Some of the names I can recognize are: Doug Walker (with beard), Richard Pike, Maurice Yeatman, John Sutton (Capt), John Picken, Peter Nicholls, Cliff Anderson (WK), John Culley (WK) and even the Rev Charles Drummond, who was Vicar of Missenden at the time (in a deckchair). I don’t have any documents of the period, but there were scorebooks in the pavilion. Perhaps others could fill in more names – it was 35 years ago!

 

Our ‘pavilion’ had been a chicken hut with no power or water. We had a tap in the hedge by the road. The floor had gone and it was used by courting couples. I said if the Club would make me chairman of a building committee I would build ‘em a new pavilion. It must have been a good night in the Nag’s!

The building was a wartime prefab used in Marlow by a retired RN officer while he built his own house, from whom I purchased it for a song.
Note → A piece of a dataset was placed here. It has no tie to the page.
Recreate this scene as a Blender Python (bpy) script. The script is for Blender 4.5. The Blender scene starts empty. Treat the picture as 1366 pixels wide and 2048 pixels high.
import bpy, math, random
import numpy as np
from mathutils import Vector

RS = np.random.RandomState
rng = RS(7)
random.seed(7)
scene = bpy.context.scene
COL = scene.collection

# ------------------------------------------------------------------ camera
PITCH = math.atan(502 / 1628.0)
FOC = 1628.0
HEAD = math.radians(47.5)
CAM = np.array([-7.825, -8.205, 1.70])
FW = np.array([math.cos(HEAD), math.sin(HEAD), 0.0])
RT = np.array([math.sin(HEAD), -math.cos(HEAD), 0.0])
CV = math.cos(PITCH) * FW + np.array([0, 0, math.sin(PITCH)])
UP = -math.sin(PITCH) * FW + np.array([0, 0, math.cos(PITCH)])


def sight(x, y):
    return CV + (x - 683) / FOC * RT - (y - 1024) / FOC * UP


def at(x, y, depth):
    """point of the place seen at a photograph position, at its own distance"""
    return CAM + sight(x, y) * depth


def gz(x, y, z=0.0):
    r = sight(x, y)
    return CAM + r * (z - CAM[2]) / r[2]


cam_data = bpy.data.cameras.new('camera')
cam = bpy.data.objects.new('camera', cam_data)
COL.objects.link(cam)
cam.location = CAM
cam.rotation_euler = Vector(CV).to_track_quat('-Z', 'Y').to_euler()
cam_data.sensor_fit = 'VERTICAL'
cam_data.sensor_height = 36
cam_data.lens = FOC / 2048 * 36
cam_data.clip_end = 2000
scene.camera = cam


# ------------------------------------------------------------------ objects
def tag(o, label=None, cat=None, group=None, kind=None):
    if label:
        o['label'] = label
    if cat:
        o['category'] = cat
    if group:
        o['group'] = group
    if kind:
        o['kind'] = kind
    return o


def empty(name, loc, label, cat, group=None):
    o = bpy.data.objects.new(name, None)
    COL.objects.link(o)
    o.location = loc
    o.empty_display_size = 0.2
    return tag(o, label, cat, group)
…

With Boy Scout help from Missenden, we demolished it and stored it up at Great Kingshill on a player’s land until the end of 1974. Over the winter we got planning permission, and with Maurice Yeatman’s assistance we got grants from The Lords Taverners, The Playing Fields Association and Barclays.

Having had a concrete base put in by Brian Ballard, of the Pelicans, we built the pavilion ourselves and used it for the 1975 season, opening officially in July. The Council asked me to paint it black, rather than the Buckingham Green we had chosen, but when I told them our results were not that bad, they left it at that! The day Barry Tomlin, the plumber and old player, connected the water, we all left the game to flush the loo in celebration.”